Ривароля нельзя отнести к этому разряду, даже когда он уже в эмиграции, бывшей одним из рассадников романтических идей. Мы не обнаруживаем у него ни «настроений», ни пронизанного светом средневековья, ни растворившегося в прекраснодушии христианства. Его высказывания продуманы в тончайших ответвлениях. Поэтому и в суждениях своих он заслуживает большего доверия и менее заносчив, чем Шатобриан, без промедления реагировавший на колебания политического климата. Ривароль избежал той ошибки, которая слишком свойственна человеческому характеру — путать гордость с силой; в его жизни не было такого периода, когда его можно было бы назвать человеком крайних позиций. Уже один только хорошо развитый вкус не давал ему впадать в крайности; как хороший стрелок, он всегда стремился попасть в самую середину мишени. Одним из первых он выступил против недальновидного манифеста герцога Брауншвейгского.

Ривароль не романтик, потому что в глубине его души, в его сознании не произошел тот резкий разлом, который на новый лад отделил прошлое от настоящего и прервал традицию так, что это ощущалось отчасти как освобождение, отчасти как утрата корней. Поэтому в водовороте событий он умел столь же беспристрастно, сколь и проницательно судить о том порядке, что лежит в основе сменяющих друг друга политических явлений.

Это следование здравому человеческому рассудку и пренебрежение к мистическому антуражу весьма для него характерно. Мы входим в ярко освещенное пространство, где все измеряется правильной мерой и где нет места полумраку склепов и часовен. Конструкция и метод сохраняют свою весомость, сколько бы реставраций и новых революций мы ни увидели, в каком бы смятении, знаменующем последние времена, ни пребывали.

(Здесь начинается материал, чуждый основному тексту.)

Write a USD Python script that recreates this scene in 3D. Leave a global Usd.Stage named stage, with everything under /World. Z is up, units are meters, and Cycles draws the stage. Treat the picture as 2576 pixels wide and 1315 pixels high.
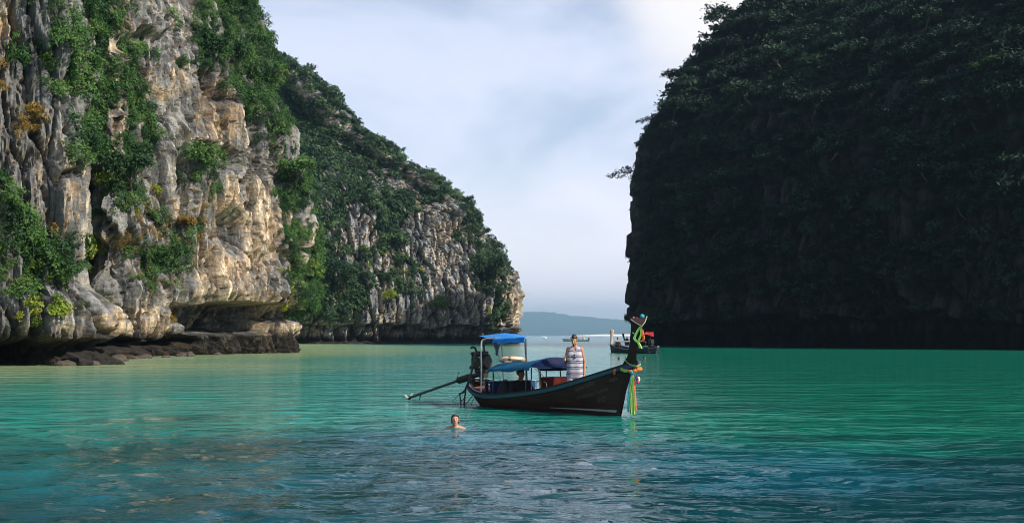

Почему получается, что столь сильные затруднения возникают с употреблением термина «консерватор», — и это в эпоху, как никогда более нуждающуюся в сдерживающей, охранительной силе? Если не брать в расчет чей-либо явный интерес, то в этом виновато влияние романтиков, с самого начала связанное с этим словом и приводящее к негативным последствиям, поскольку основывается на чувстве утраты. Влияние это уничтожается в свете критики и в ходе борьбы за власть. Подлинным консерватором является тот, кто не позволяет себе никакой романтики, ни даже простого воодушевления, да и вовсе не нуждается в них. «Res, non verba»[9] — вот его закон. Плывущие же по течению оппоненты намного более благонадежны. Там, где Ривароль восхваляет людские деяния, мы напрасно стали бы искать у него фимиам, который расточает, к примеру, Мишле в своем описании событий 14 июля. Он принадлежит к тем авторам, которых еще и сегодня с пользой для себя прочтет каждый, кто интересуется консервативными идеями и их непреходящую составляющую старается отделить от того, что в них оказывается чрезмерным и вредоносным.